L’ex et future candidate à l’Élysée a assorti son propos des habituelles promesses de barrières douanières censées protéger les producteurs nationaux, patrons et ouvriers confondus. Sans dire évidemment que de telles barrières ne peuvent que rançonner les travailleurs en poussant les prix à la hausse, sans les protéger en quoi que ce soit contre les attaques patronales ou gouvernementales.
Quand Le Pen dit que l’État ne doit pas « mettre de bâtons dans les roues des entreprises », elle ne parle pas des grandes, qui savent bien que l’État est à leur chevet. Elle veut plaire aux petits patrons et à ceux des manifestants paysans qui voudraient moins de contrôle, moins d’impôts, mais plus d’aides publiques.
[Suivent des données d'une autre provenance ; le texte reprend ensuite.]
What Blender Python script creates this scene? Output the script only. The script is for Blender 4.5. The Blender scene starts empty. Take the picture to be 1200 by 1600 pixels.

À quelques phrases démagogiques près, Le Pen a strictement le même programme économique que ses principaux concurrents : un gouvernement doit être là pour aider le grand capital à prospérer, et prétendre que cela finira par améliorer le sort du reste de la population. Le mensonge est d’autant plus grossier et prépare des désillusions d’autant plus cruelles que la société s’enfonce dans la crise.